Secondo il Rapporto Migrantes sugli italiani nel mondo gli studenti che hanno conseguito la maturità in Italia e decidono di iscriversi all’università tedesca sono più che raddoppiati in sette anni.

Erano 3.976 nel 2010 mentre nel 2017 Migrantes ne ha contati ben 8.550. Una delle ragioni per la accresciuta attrattività della Germania sta anche, secondo Edith Pichler, attentissima studiosa dell’emigrazione italiana in Germania, "in un cambio di mentalità". Secondo la sociologa dell’Università di Potsdam «è cambiata l’immagine della Germania: nella testa di molti italiani è meno lontana ed estranea di come potesse essere nei decenni scorsi. Merito anche — aggiunge la studiosa italiana che insegna in Germania — di un’Europa integrata che ha avvicinato molti Paesi e molti popoli».

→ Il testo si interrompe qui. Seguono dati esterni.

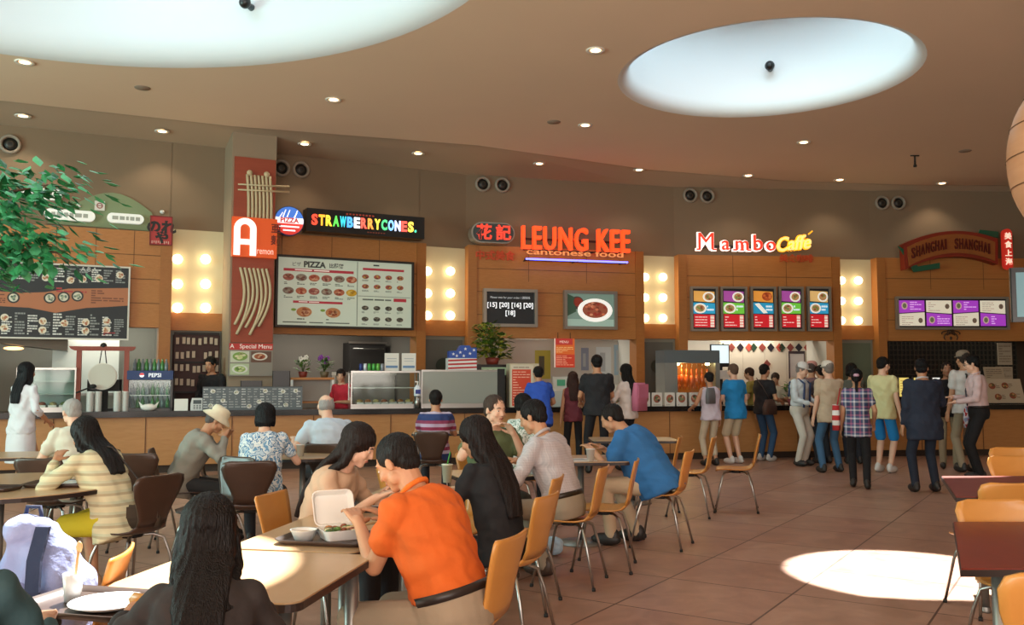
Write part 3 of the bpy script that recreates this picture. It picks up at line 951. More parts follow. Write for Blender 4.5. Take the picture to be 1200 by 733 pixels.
# ---- red and yellow script sign
x0, z0 = BD.q(817, 292, -.75); x1, _ = BD.q(912, 292, -.75)
t = BD.root('script_sign', 'glowing red and white letters with yellow script above five framed menus', 'sign', x0, -.6, z0)
mb = MB()
Wm = x1 - x0
m_w, m_r = C('FFE6DC', 1.3), C('D8321E', 1.2)
LET = [('M', -.02, .27, .50), ('a', .275, .16, .40), ('m', .44, .235, .40), ('b', .68, .15, .46), ('o', .835, .165, .40)]
for ch, lx, lw, sz in LET:
    for m_, bo, y_ in ((m_w, .020 if ch != 'M' else .014, -.1), (m_r, .002 if ch != 'M' else -.004, -.14)):
        text_into(mb, ch, sz, m_, Wm * (lx + lw / 2), y_, .0, .06, bo, 'CENTER')
# slab serifs that make the letters broad footed
for sx in (.02, .215, .47, .555, .645):
    mb.box((Wm * sx - .05, -.12, -.03), (Wm * sx + .05, -.06, .025), m_w); mb.box((Wm * sx - .038, -.15, -.015), (Wm * sx + .038, -.1, .012), m_r)
mb.build('lettering', t)
mb = MB()
for bo, e_, y_, h_ in ((.02, 1.2, -.12, 'F2A81C'), (.002, .8, -.16, 'FBE08A')):
    text_into(mb, 'Caffe', .40, C(h_, e_), Wm * 1.0, y_, -.02, .04, bo, 'LEFT', Wm * .43, .35, rotz2=.12)
mb.tube([(Wm * 1.38, -.16, .34), (Wm * 1.43, -.16, .41)], .015, C('F2A81C', 1.2))
mb.build('script_lettering', t)
mb = MB(); mb.box((.05, -.04, .05), (Wm * 1.35, .0, .1), M_blackm)
for i in range(4): mb.box((.2 + i * .5, -.02, .05), (.24 + i * .5, .3, .08), M_blackm)
mb.build('mounting_rail', t)
xr, zr = BD.q(914, 306, -.36); t = BD.root('character_sign', 'dim red row of small characters on the wood under the yellow script', 'sign', xr, -.33, zr)
mb = MB(); text_into(mb, '美食咖啡', .17, C('A8401E', .15), 0, -.02, 0, .02, .004, 'LEFT', .74); mb.build('lettering', t)

top = ['D8A050', 'A04A9A', 'D8903A', 'A04A9A', 'D8B070']; mid = ['2A98C0', '6CC040', '2490B8', '6CC040', '3098C4']
wh = ['first of the row, beside the round bulbs', 'second of the row, purple over green', 'middle of the row', 'fourth of the row, purple over green', 'last of the row, tan over blue']
xs = [(810, 838), (845, 872), (880, 906), (913, 938), (946, 970)]
for i in range(5):
    t, W, H = board(BD, xs[i][0] + .5, 339, xs[i][1] - .5, 386, 'framed_menu', 'grey framed menu of three colour bands, ' + wh[i], 'framed menu', 'five framed menus under the red script sign', frame=M_silver, fw=.045, th=.07)
    f = Face(W, H, -.05, C('2A2A2E'))
    e = .55
    f.poly([(.05, .69), (.95, .66), (.95, .93), (.05, .95)], C(top[i], e)); f.poly([(.03, .38), (.97, .38), (.97, .64), (.03, .66)], C(mid[i], e)); f.poly([(.05, .04), (.95, .04), (.95, .35), (.05, .37)], C('C8202A', e))
    pl = C('E8E4D8', .6); fd = (C('B88A5A', .4), C('7A8A4A', .4), C('8A4A2E', .4))
    fl_ = i % 2
    if i == 2:
        f.food(.68, .81, .24, .11, (C('A84A22', .5), C('C86A34', .5), C('8A3418', .5)), n=8); f.poly([(.1, .62), (.3, .64), (.7, .4), (.5, .39)], pl, 4)
    else:
        f.food(.70, .80, .26, .125, fd, plate=pl); f.food(.32, .515, .28, .125, fd, plate=pl)
    f.lines(.62, .44, .92, .6, 2, C('D8E8F0', .6), lift=3); f.lines(.1, .06, .62, .33, 4, C('F0C8C0', .6), .3, lift=3)
    f.rect(.76, .05, .92, .34, C('E8D0C0', .6), 3)
    for k in range(4): f.rect(.75, .10 + k * .07, .93, .115 + k * .07, C('C8202A', e), 4)
    f.done('menu_face', t)

# ---- purple and white menus and arched sign of the last stall
t, W, H = board(BE, 1051, 351, 1177, 384, 'menu_board', 'strip of four glowing purple and white menus under the arched sign', 'menu board', frame=M_silver, fw=.05, th=.07)
f = Face(W, H, -.05, C('1A0F16'))
pu, cr_ = C('9A3AB4', .7), C('D6CDB8', .6)
for i in range(4):
    a, b_ = i * .25 + .008, (i + 1) * .25 - .008
    m1, m2 = (pu, cr_) if i % 2 == 0 else (cr_, pu)
    f.poly([(a, .5 if i % 2 == 0 else .54), (b_, .56 if i % 2 == 0 else .48), (b_, .95), (a, .95)], m1); f.poly([(a, .05), (b_, .05), (b_, .53 if i % 2 == 0 else .45), (a, .47 if i % 2 == 0 else .51)], m2)
    zz = .76 if i % 2 == 0 else .26
    f.oval(a + .05, zz, .028, .13, C('C9A8A0', .5), 3); f.oval(a + .05, zz, .018, .09, C('6A7050', .4), 4); f.lines(a + .1, zz - .16, b_ - .02, zz + .16, 4, C('D8A8E8', .7), .4, lift=3)
    f.lines(a + .02, 1 - zz - .18, a + .13, 1 - zz + .16, 5, C('A89A8A', .4), .3, lift=3); f.oval(b_ - .04, 1 - zz, .02, .09, C('6A5848', .4), 4)
f.done('menu_face', t)
xc, zc = BE.q(1116, 291, -.6); xl, _ = BE.q(1062, 291, -.6); xr, _ = BE.q(1171, 291, -.6)
hw = (xr - xl) / 2
t = BE.root('arched_sign', 'arched wooden sign with carved red letters and green ribbon ends', 'sign', xc, -.45, zc)
def arcband(mb, h0, h1, w, m, y0, y1, n=20, rise=.22):
    vs = []
    for k in range(n + 1):
        s = -1 + 2 * k / n; zc_ = rise * (1 - s * s) - rise * .55 + .06 * s
        for hh, xx in ((h0, w), (h1, w * 1.02)): vs += [(xx * s, y0, zc_ + hh), (xx * s, y1, zc_ + hh)]
    fs = []
    for k in range(n):
        o = k * 4
        fs += [(o, o + 4, o + 6, o + 2), (o + 1, o + 3, o + 7, o + 5), (o, o + 1, o + 5, o + 4), (o + 2, o + 6, o + 7, o + 3)]
    fs += [(0, 2, 3, 1), (n * 4, n * 4 + 1, n * 4 + 3, n * 4 + 2)]
    mb.add(vs, fs, m)
mb = MB(); arcband(mb, -.27, .27, hw, C('8A2C18'), -.1, .1); arcband(mb, -.2, .2, hw * .93, wood('A8642E', '8E4E20', .5, (1, 4, 8), 'sign_wood'), -.12, -.1); mb.build('sign_board', t)
mb = MB(); s = 'SHANGHAI SHANGHAI'
for i, ch in enumerate(s):
    q = -1 + 2 * (i + .5) / len(s); q *= .88
    if ch != ' ': text_into(mb, ch, .31, C('5E160C'), hw * q - hw * .04, -.15, .22 * (1 - q * q) - .22 * .55 + .06 * q - .11, .03, .004, 'LEFT', hw * (.078 if ch != 'I' else .03))
mb.build('lettering', t)
g_ = C('1F5A40'); mb = MB()
mb.extr([(-hw - .12, .05), (-hw - .02, -.02), (-hw + .28, -.38), (-hw + .75, -.30), (-hw + .75, -.42), (-hw + .2, -.5)], -.09, -.05, g_)
mb.build('ribbon', t); mb = MB()
mb.extr([(hw - .35, .27), (hw - .3, .42), (hw + .1, .38), (hw + .1, .25)], -.0, .03, g_); mb.build('ribbon', t); mb = MB(); mb.extr([(hw + .2, .1), (hw + .42, .3), (hw + .4, .02), (hw + .25, -.05)], -.0, .03, g_)
mb.build('ribbon', t)
mb = MB(); mb.extr([(x_ + hw + .17, z_ * 1.0 - .02) for x_, z_ in [(z2, x2) for x2, z2 in stadium(.86, .2)]], -.2, -.12, C('B8281C', .5))
for i, ch in enumerate('美食上海'): text_into(mb, ch, .15, C('F0D8C0', .8), hw + .17, -.22, .2 - i * .18, .01, .003, 'CENTER')
mb.build('red_tag', t)
for xx in (-.7, .6): mb = MB(); mb.box((xx, .05, -.1), (xx + .1, .45, 0), M_blackm); mb.build('bracket', t)
# lotus shaped emblem under the purple menus
xq, zq = BE.q(1114, 391, -.34)
t = BE.root('scroll_ornament', 'small dark curled metal ornament just under the purple menus', 'ornament', xq, -.33, zq)
mb = MB()
for s_ in (-1, 1):
    mb.tube([(s_ * (.03 + .2 * k / 10 * math.sin(k * .5 + .4)), -.02, .07 - .16 * k / 10 + .05 * math.cos(k * .9)) for k in range(11)], .012, C('4A2E18')); mb.tube([(s_ * .2 * math.cos(a * .5), -.02, .06 * math.sin(a * .5)) for a in range(8)], .012, C('4A2E18'))
mb.ell((0, -.02, -.1), (.03, .02, .04), C('4A2E18'), 8); mb.ell((0, -.02, .04), (.05, .02, .04), C('4A2E18'), 8)
mb.build('scrollwork', t)
# ================================================================== things in and behind the counter
def cthing(name, label, cat, px, off, z=0.95, group=None):
    p, a = onc(px, off, z)
    return thing(name, label, cat, p, a, group)
def mpp(px, off=0.3):
    """metres per picture column at the counter"""
    p, a = onc(px, off); return p.y / FPX
M_paper = mat('E4E1D8', .6, key='paper'); M_red = mat('B02A24', .4, key='red_print')
M_cglass = mat('DCE8E4', .05, trans=1.0, key='case_glass')
def glassy(name='case_glass_thin'):
    k = ('thin', name)
    if k in MATS: return MATS[k]
    m = bpy.data.materials.new('mat_' + name); m.use_nodes = True; nt = m.node_tree
    tr = nt.nodes.new('ShaderNodeBsdfTransparent'); gl_ = nt.nodes.new('ShaderNodeBsdfGlossy'); ms = nt.nodes.new('ShaderNodeMixShader')
    tr.inputs[0].default_value = (.86, .92, .90, 1); gl_.inputs['Roughness'].default_value = .08; ms.inputs[0].default_value = .035
    nt.links.new(tr.outputs[0], ms.inputs[1]); nt.links.new(gl_.outputs[0], ms.inputs[2]); nt.links.new(ms.outputs[0], nt.nodes['Material Output'].inputs[0])
    MATS[k] = m; return m
M_thin = glassy()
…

Ma il primato degli accademici italiani in Germania «non è solo qualcosa di cui andare fieri», ammette Pichler. «È anche una perdita di intelligenze importanti, per il futuro del Paese». Dunque, la perdita degli accademici non è solo un’eresia se si pensa all’investimento che lo Stato e le famiglie mettono in campo per l’istruzione degli studenti italiani. Secondo calcoli di Confindustria, nel solo 2015 le famiglie hanno speso 8,4 miliardi per l’educazione dei figli, cui vanno aggiunti 5,6 miliardi che ci mette lo Stato: 14 miliardi in tutto. E come attestano da anni i dati Istat, a noi torna ben poco di quegli investimenti, anzitutto perché l’Italia non è altrettanto attraente per gli accademici stranieri. Ma anche perché moltissimi italiani che emigrano non tornano più in Italia. Peraltro l’istituto di statistica ha certificato che i "cervelli in fuga", cioè i laureati emigrati all’estero sono quadruplicati nel giro di quattro anni, tra il 2012 e il 2016.

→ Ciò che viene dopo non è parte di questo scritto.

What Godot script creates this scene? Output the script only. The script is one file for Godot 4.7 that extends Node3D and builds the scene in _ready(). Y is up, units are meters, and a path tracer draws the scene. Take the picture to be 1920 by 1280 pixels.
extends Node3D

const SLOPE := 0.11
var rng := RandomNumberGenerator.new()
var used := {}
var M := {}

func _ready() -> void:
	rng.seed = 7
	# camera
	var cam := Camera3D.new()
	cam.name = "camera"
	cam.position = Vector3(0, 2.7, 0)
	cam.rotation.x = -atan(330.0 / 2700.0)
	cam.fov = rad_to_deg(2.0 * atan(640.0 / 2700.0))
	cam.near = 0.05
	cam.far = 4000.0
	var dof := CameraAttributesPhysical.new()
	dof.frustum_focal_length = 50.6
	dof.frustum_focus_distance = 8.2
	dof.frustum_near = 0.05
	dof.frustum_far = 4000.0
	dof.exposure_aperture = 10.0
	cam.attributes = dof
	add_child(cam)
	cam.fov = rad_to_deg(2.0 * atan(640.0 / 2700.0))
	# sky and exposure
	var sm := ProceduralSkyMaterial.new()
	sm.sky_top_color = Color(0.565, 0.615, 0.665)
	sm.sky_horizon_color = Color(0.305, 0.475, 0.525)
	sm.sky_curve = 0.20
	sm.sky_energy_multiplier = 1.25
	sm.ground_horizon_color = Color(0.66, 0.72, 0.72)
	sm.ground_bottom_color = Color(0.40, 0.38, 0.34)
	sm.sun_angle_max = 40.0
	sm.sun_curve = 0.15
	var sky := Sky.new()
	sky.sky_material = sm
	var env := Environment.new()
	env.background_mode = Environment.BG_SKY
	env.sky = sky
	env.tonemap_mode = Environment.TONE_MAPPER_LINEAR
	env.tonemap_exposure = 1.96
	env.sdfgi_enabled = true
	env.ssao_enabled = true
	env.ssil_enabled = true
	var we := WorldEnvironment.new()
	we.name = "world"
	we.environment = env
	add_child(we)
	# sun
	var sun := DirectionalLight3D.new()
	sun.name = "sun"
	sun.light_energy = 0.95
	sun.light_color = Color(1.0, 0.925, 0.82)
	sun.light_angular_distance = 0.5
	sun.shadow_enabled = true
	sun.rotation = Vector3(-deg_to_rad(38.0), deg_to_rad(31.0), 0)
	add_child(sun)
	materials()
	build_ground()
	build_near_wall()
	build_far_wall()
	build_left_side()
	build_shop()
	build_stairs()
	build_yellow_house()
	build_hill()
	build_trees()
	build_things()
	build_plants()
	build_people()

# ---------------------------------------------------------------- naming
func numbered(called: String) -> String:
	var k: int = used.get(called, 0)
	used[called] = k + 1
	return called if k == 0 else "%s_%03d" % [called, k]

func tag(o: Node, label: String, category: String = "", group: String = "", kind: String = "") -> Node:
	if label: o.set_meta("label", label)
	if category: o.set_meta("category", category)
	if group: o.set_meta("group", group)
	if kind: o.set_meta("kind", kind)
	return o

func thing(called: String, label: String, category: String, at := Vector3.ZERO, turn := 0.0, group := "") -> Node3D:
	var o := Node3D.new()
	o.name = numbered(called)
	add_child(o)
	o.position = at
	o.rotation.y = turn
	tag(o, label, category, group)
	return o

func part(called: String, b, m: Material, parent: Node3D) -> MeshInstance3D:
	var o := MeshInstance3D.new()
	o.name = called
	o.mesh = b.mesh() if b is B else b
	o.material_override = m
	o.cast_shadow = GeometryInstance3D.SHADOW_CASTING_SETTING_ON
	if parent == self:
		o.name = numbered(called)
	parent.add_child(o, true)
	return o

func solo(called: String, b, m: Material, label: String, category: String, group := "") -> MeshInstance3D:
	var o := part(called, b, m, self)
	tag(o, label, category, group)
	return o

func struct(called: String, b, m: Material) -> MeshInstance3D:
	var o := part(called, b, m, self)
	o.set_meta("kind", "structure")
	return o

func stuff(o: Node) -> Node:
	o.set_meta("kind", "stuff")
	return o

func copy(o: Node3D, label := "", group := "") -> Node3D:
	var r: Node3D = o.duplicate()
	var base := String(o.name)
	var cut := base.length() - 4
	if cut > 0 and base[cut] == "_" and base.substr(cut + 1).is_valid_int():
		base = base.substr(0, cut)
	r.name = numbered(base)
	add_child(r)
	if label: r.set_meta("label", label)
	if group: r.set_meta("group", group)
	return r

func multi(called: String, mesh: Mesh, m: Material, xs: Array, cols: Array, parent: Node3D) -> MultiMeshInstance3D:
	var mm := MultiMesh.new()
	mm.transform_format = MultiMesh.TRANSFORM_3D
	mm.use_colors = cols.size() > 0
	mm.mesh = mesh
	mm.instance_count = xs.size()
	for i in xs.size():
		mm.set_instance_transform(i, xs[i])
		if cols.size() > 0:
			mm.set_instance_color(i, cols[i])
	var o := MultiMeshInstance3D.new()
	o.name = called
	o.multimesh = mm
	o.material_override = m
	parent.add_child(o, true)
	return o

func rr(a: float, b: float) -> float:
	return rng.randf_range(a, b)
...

Va ricordato che negli anni della Grande crisi l’emigrazione giovanile ha raggiunto numeri da emorragia. Mentre tra il 2008 e il 2014 il tasso di occupazione precipitava dal 24,2 al 15,6% tra i 15-34enni e addirittura dal 64,3 al 51,7% tra i 25-29enni, i giovani emigravano a centinaia di migliaia. Tra l’anno del fallimento di Lehman Brothers e il 2015 ben 260mila italiani sotto i 40 anni hanno fatto le valigie e hanno spostato la residenza in un altro Paese.

Confindustria ha riassunto efficacemente il motivo per cui i "cervelli in fuga" dovrebbero esseri considerati un’emergenza nazionale e schizzare in cima alle priorità dei politici. Un ragionamento che echeggia quello di Edith Pichler: «L’esportazione di capitale intellettuale, oltre a essere una perdita di persone e denaro speso per crescerle e formarle, abbassa il potenziale innovativo del Paese, che nel lungo periodo è il motore della produttività».